Кроме того, если, согласно авторам, данное зрелище не может вызвать эстетических переживаний у нормального человека, следовательно, у ненормального оно таковые может вызывать. Не углубляясь подробно в очень сложную проблематику взаимосвязи и дифференциации понятий психической нормы и патологии, зададимся для себя вопросом — неужели были психически ненормальными тысячи и тысячи древних римлян, любующихся тем, как те же хищники на арене терзали тело раба? Если подобные зрелища вызывают эстетические переживания, значит эстетическое переживание зависит от самого человека, что опять-таки доказывает их субъективность и релятивность. Релятивность красоты неизбежно приводит к возникновению панэстетической концепции, которая провозглашает, что все в мире может быть прекрасным и все в мире может быть эстетичным. И при этом совершенно бессмысленна не только любая попытка поиска «красоты вообще», но и попытка поиска «безобразного вообще». Однако вернемся к древним грекам. К периоду средней классики относятся известная школа софистов (Протагор, Горгий, Продик, Гиппий, Антифонт) и великий Сократ, самоубийство которого, наверное, является одним из самых известных в мире. Красота, с точки зрения софистов, всегда релятивна (относительна), всегда чувственно выразима, она захватывает человеческую личность, наполняет ее бурей страстей.

Сократу принадлежит известное изречение: «Прекрасно то, что разумно, что имеет смысл». Он впервые в истории эстетической мысли поставил проблему прекрасного «самого по себе, прекрасного для всех и при любых условиях» и, конечно, не смог решить эту проблему, как, впрочем, и ни один философ после него. Красота, по Сократу, есть принцип, основное положение, индуктивно определяемый смысл.
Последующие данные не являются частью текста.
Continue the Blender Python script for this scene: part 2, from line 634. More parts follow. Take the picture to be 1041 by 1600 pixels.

Одно из последних предположений Сократа в его знаменитом диалоге с Гиппием Большим: «Красота вообще есть целесообразность».

Для эстетики Платона как представителя высокой классики, в которой произошло слияние на более высоком уровне ранней космологической и антропологической эстетики, их синтез и возвращение к космосу, основополагающим является учение об идеях, эйдосах. Красота для Платона — это взаимопронизанность идеального и материального. Чем полнее идеальное воплощается в материи, то есть, чем в вещи меньше материи, тем она прекраснее.
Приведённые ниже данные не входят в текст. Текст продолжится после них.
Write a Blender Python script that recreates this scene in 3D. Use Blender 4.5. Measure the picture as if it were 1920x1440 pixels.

Для представителя поздней классики Аристотеля высшая красота есть Единое, Ум, Мировая Душа и Космос. Ум для Аристотеля — некая вечная сущность, бытие, не подверженное внешнему воздействию, которое и является красотой. Наивысшая красота — это красота живого, одушевленного и наполненного умственными энергиями чувственного космоса.
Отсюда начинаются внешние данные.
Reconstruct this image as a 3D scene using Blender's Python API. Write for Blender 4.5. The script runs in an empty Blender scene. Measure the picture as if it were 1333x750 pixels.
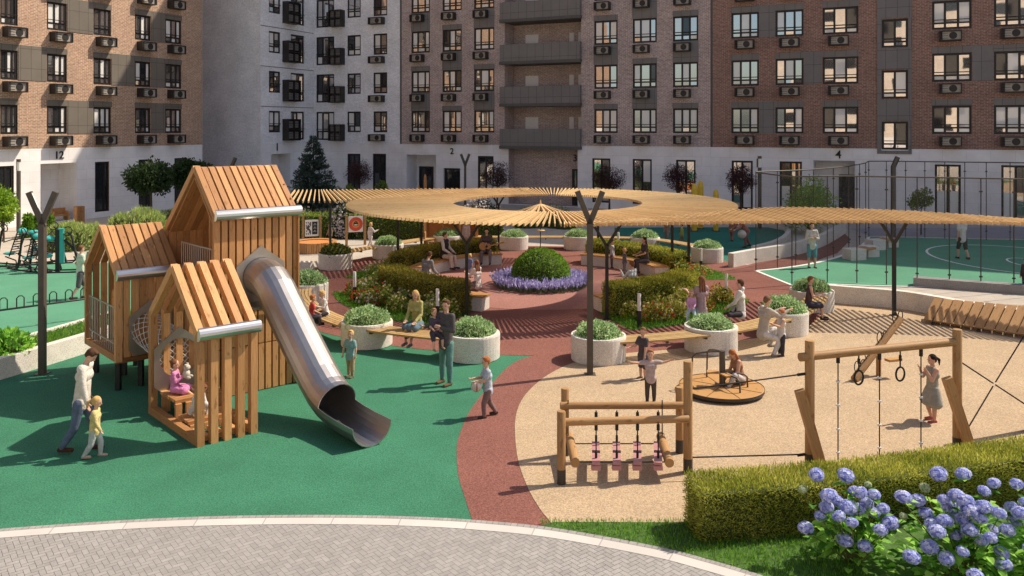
import bpy, math, random
from mathutils import Vector, Matrix
R = math.radians
rng = random.Random(11)
C = bpy.context.scene.collection
V = Vector
# ---- camera model (used only to read real ground positions off the survey of the picture)
F = 1080.0; HX = 666.5; HY = 166.0; CH = 5.5
def G(px, py, z=0.0):
    Y = F*(CH-z)/(py-HY); return V(((px-HX)*Y/F, Y, z))
def W(px, py, Y):
    return V(((px-HX)*Y/F, Y, CH-(py-HY)*Y/F))

# ------------------------------------------------------------------ materials
def new_mat(name):
    m = bpy.data.materials.new(name); m.use_nodes = True
    nt = m.node_tree; b = nt.nodes['Principled BSDF']
    return m, nt, b
def node(nt, t, **kw):
    n = nt.nodes.new(t)
    for k, v in kw.items():
        if k in n.inputs.keys(): n.inputs[k].default_value = v
        else: setattr(n, k, v)
    return n
def c4(c): return (c[0], c[1], c[2], 1.0)
def mixc(nt, fac, a, b, mode='MIX'):
    n = nt.nodes.new('ShaderNodeMix'); n.data_type = 'RGBA'; n.blend_type = mode
    for i, x in ((0, fac), (6, a), (7, b)):
        if hasattr(x, 'is_linked') or hasattr(x, 'links'): nt.links.new(x, n.inputs[i])
        elif i == 0: n.inputs[0].default_value = x
        else: n.inputs[i].default_value = c4(x)
    return n.outputs[2]
def mapped(nt, coord='Object', scale=(1, 1, 1), rot=(0, 0, 0)):
    tc = nt.nodes.new('ShaderNodeTexCoord'); mp = nt.nodes.new('ShaderNodeMapping')
    mp.inputs['Scale'].default_value = scale; mp.inputs['Rotation'].default_value = rot
    nt.links.new(tc.outputs[coord], mp.inputs['Vector']); return mp.outputs['Vector']
def ntex(nt, vec, scale, detail=4, rough=.6):
    n = node(nt, 'ShaderNodeTexNoise', Scale=scale, Detail=detail, Roughness=rough)
    nt.links.new(vec, n.inputs['Vector']); return n.outputs['Fac']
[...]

В человеческой жизни красота и благое сближаются, теряя различие. Оба эти термина сливаются у Аристотеля в новое понятие «калокагатия» — единство этически «хорошего» и эстетически «прекрасного». Прекрасное — внутренняя добродетель (справедливость, мужество, великодушие, благородство и т. д.). Если античности в целом свойственно понимание добродетели как блага, а ее внешнее проявление рассматривалось как красота, то, у Аристотеля благо — это обычные жизненные блага, а добродетель — суть красота.

Для средневековой христианской эстетики характерна оценка трансцендентной, духовной, божественной красоты как самой высшей. Эта духовная, умопостигаемая красота несравненно выше красоты природного мира, выше красоты чувственной. Если для представителей античной эстетики самое прекрасное есть космос, то для представителей средневековой христианской эстетики самое прекрасное есть Бог.

Согласно одному из первых христианских теоретиков св. Августину, только чистая душа, не замутненная грязью чувственных наслаждений, может постичь красоту Бога и красоту Вселенной, как отражение высшей божественной красоты. Исходя из этого св. Августин выводил красоту из соразмерности, формы, порядка, царящих во Вселенной. И человека и природный мир он также наделял свойствами прекрасного, но это была уже не чистая красота, а то, что он именовал «aptum», что примерно можно перевести как «соответственный». Все земное настолько прекрасно, насколько оно соответствует мысли, слову и воле божьей. Человек прекрасен потому, что он является «подобием Божьим, создан по его воле и желанию и несовершенен потому, что презрел слово Божье и нарушил клятву свою, за что и был наказан».

С другой стороны, для св. Августина не существует и абсолютно безобразного. Безобразное для него — это только относительное несовершенство, самая низкая ступень прекрасного. Самоубийство, как не соответствующее воле божьей («живите и размножайтесь» и «не убий»), никак не может рассматриваться христианскими мыслителями как нечто прекрасное, однако когда жизнь человека приходит в противоречие с другими, более важными заповедями божьими, тогда самоубийство если и не становится прекрасным, то, по крайней мере, в соответствии с принципом «aptum» перестает быть уж совсем безобразным и грешным. Иначе бы в Библии не описывалось самоубийство благонравного старца Разиса, не канонизировала бы церковь двух святых: Пелагею и Софронию, не стал бы Суассонский епископ Жак дю Шатель отправляться в рай, чтобы позорно не возвращаться с Людовиком Святым во Францию, не доведя до конца крестового похода.

Подобное понимание красоты и прекрасного мы можем найти и в работах другого средневекового философа — Боэция, который считал, что созерцание высшей красоты — дело интуитивного разума. Созерцание этой высшей духовной красоты французский филолог и теолог Гуго-Сен-Викторский назвал «интеллигенцией». Более же низкую красоту, воспринимаемую ощущениями и воображением, он называл «imagination». Красота незримых вещей для него — в сущности, красота зримых — в форме. У Гуго мы можем встретить высказывания, которые позволят отнести его к представителям второй концепции панэстетизма, о которой мы уже говорили и для представителей которой характерна убежденность, что все на свете может быть прекрасным.